A ja po prostu nie chce :( Boję się, że będę tęsknić ale chciałabym zacząć od nowa moje życie.. Mam plany, żeby za 2 lata wyjechac do innego miasta ale chciałabym sama! I żyć po swojemu, realizować plany, przezywać życie !

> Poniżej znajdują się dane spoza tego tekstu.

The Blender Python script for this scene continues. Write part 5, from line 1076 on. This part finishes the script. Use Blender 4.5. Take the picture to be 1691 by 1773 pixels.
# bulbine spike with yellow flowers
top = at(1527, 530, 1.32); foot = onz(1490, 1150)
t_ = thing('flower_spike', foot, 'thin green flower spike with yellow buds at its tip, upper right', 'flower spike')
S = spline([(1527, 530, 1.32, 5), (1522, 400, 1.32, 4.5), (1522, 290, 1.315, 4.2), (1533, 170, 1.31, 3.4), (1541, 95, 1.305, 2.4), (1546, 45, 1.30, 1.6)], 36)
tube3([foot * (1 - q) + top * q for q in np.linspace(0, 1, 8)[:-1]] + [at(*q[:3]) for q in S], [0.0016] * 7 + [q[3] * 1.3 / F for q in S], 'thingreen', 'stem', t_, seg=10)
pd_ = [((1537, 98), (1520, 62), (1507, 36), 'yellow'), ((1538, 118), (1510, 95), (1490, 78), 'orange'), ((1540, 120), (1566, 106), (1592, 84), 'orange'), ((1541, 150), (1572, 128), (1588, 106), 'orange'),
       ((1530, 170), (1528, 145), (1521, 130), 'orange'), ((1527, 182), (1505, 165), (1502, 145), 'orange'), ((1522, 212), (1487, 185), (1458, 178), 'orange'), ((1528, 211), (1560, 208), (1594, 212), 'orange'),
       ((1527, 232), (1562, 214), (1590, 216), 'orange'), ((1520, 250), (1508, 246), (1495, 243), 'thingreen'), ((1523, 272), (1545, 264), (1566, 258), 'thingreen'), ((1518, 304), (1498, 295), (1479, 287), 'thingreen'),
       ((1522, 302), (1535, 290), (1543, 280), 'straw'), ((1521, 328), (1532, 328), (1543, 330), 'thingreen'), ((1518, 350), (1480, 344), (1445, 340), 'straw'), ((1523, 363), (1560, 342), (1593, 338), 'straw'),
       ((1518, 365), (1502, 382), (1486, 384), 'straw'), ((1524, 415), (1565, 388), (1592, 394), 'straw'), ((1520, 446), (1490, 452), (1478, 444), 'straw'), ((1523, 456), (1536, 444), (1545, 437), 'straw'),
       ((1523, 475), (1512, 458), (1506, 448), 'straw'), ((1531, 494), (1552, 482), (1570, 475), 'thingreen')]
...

Jestem w rozsypce, to mnie zabija od środka, a wszyscy w mojej rodzinie myślą, że tworzymy taki super związek... Znowu wyjdę na "tą najgorszą", która wszystko psuje
- Dołączył: 2011-11-30
- Miasto: Sieradz
- Liczba postów: 54
30 listopada 2011, 22:01
od dłuższego czasu chodzę smutna, każdy mnie pyta co się dzieje, a ja muszę mówić, że mam jakiegoś doła... Gdybym powiedziała prawdę co zrobiłam i tak dalej to byłby koniec wszystkiego
- Dołączył: 2011-11-30
- Miasto: Kraków
- Liczba postów: 33
30 listopada 2011, 22:03
musisz być silna :) wiesz czego chcesz, tak? KOCHAJ SIEBIE zapomnij o nim :P
30 listopada 2011, 22:04
Bądz z nim szczera. Ja przynajmniej jestem zdania ze lepsza najgorsza prawda niz najpiękniejsze kłamstwo!!!!!
- Dołączył: 2011-04-10
- Miasto: Kraków
- Liczba postów: 254
30 listopada 2011, 22:08
Piszesz ze nie mogłabys sie z nim rozstać i świetnie się czuć, ale będąc z nim też nie będziesz szczęśliwa, musisz sobie to uświadomić. Wiadomo że on cię kocha ale przecież się nie zabijesz żeby nie było Ci źle że go zostawisz. Musisz mu powiedzieć prawde że go zdradziłas ( bo prawda i tak prędzej czy później wyjdzie na jaw) tylko wtedy już będzie za późno nawet na twoje szczęście z innym facetem. A teraz możesz jeszcze mu powiedzieć prawde i zobaczysz czy ci wybaczy, jeżeli tak to daj mu do zrozumienia że jak będziecie troche dluzej ze sobą to do niego to wróci że go zdradzilas ( bo wróci tylko potrzeba czasu, narazie jest w tobie zadużony ale milosc nie tylko na tym polega) i zobaczysz że kiedyś to jeszcze on cię skrzywdzi. Dziewczyno daj sobie przemówić i powiedz mu prawdę, nie martw się tym co powiedzą inni przeciez to twoje życie. Chcesz uciec przed konsekwencjami tego że go zdradzilas ale przed tym nie uciekniesz musisz się z tym zmierzyć wiem coś o tym. Powodzenia życze. I nie martw się tym że on sobie cos zrobi bo moze wpadnie w złe towarzystwo ale każdy ma swój mózg i potrafi myslec i przejdzie mu to.